Между тем, в условиях тоталитарных (даже в несколько смягченных условиях тоталитарных "оттепелей") внешняя и национальная политика - это абсолютная прерогатива власти. Даже общенациональное (точнее - существенной части нации или, как в СССР, многих наций) понимание тех или иных внешнеполитических и национальных проблем здесь отнюдь не предопределяет "самотекущих государственных действий". И, напротив, государственная установка предопределяет не только личное и общественное поведение, но и, в существенной мере, субъективные и коллективные чувства. Проведите день у советского телеэкрана, погрузитесь в советские газеты, и вы ощутите не только могучий напор правительственной пропаганды, но и достаточно успешно создаваемый ею культ безнравственной афганской войны. Сравните это с американским общественным неприятием самозащитной для демократии вьетнамской войны и припомните практическое подчинение демократического государства этому потенциально самоубийственному неприятию.
Нельзя согласиться и с тем, что "раскаяние утеряно всем нашим ожесточенным и суматошным веком". Солженицын чуть ниже сам опровергает этот тезис, когда вспоминает:
Но бывают примеры - и Россия яркий тому, когда раскаяние выражено не однократно, не единоминутно одним писателем или одним оратором, а стало постоянным чувствованием всей активной общественности. Так в XIX веке распространилось раскаяние в русской дворянской интеллигенции (даже с таким перехлестом, что покаянщики за собой уже не признавали ничего доброго, а за простым народом никаких грехов) - и развиваясь, и захватывая интеллигенцию разночинную, и принимая реальные формы, стало историческим действием неисчислимых - и даже обратных - последствий". (I, стр. 52-53).
Последствия эти относятся уже к XX веку, роковые события которого в России решительно предопределены безудержным раскаянием интеллигенции перед народом.
Несколько выше Солженицын говорит о колониальных преступлениях европейских народов. Но ведь и раскаяние их в этих винах не слабее, чем неумеренное раскаяние российской интеллигенции перед народом. Западная Европа теряет свою самобытность под натиском иммигрантов из покинутых ею стран "третьего мира", поддерживает самые агрессивные и нелепые его режимы, развращает его нелегкой для себя милостыней - вместо того, чтобы учить его по-европейски работать. И все это - под влиянием чувства вины, которую вряд ли следует искупать со столь близоруким самозабвением: это не на пользу и прежде обиженным.
Не менее близоруко и самозабвенно искупает белое большинство США свою вину перед неграми (отсюда и американская политика по отношению к ЮАР). Неумеренная благотворительность, попустительство, неоправданные преимущества, пониженные требования стимулируют паразитизм и агрессивную асоциальность существенной части негритянского населения.

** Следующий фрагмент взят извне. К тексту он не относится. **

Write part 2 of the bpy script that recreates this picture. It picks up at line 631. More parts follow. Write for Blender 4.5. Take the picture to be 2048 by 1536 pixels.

Солженицын говорит чуть ниже:
"...социально-экономическими преобразованиями, даже самыми мудрыми и угаданными, не перестроить царство всеобщей лжи в царство всеобщей правды: кубики не те" (I, стр. 56-57).
Но одна и та же европейская нация проявляет совершенно различный потенциал раскаяния и различно ведет себя, когда из "кубиков", этнически и культурно тождественных, сформированы принципиально различные социальные системы: демократия и тоталитарная моноидеократия. Солженицын отчетливо это осознает:
"Сильное движение раскаяния мы видим и в нашу расчетливую беспокаянную эпоху - у страны, несущей на себе вину двух мировых войн. Увы, не у всей той нации. У той половины (трех четвертей) ее, где на пути раскаяния не стала запретной бетонной стеной идеология ненависти" (I, стр. 53).
Покаяние благотворно, когда оно сбалансировано ответным благородством адресата раскаяния. В противном случае оно может стать орудием самоуничтожения.
В этот период его жизни Солженицына очень занимает пронизывающая весь сборник "Из-под глыб" мысль о нации как о сотворенной Богом совокупной личности, которой можно адресовать все требования и критерии, обычно соотносимые с отдельной личностью, а не с большой совокупностью таковых.
"Именно тот, кто оценивает существование наций наиболее высоко, кто видит в них не временный плод социальных формаций, но сложный яркий неповторимый и не людьми изобретенный организм, - тот признает за нациями и полноту духовной жизни, полноту взлетов и падений, диапазон между святостью и злодейством (хотя бы крайние точки достигались лишь отдельными личностями).
Конечно, все это сильно меняется с ходом времени, с течением истории, та самая подвижная разделительная черта между добром и злом, она все время колышется по области сознания нации, иногда очень бурно, - и потому всякое суждение и всякий упрек и самоупрек, и само раскаяние связаны с определенным временем, утекают вослед ему и только напоминательными контурами остаются в истории.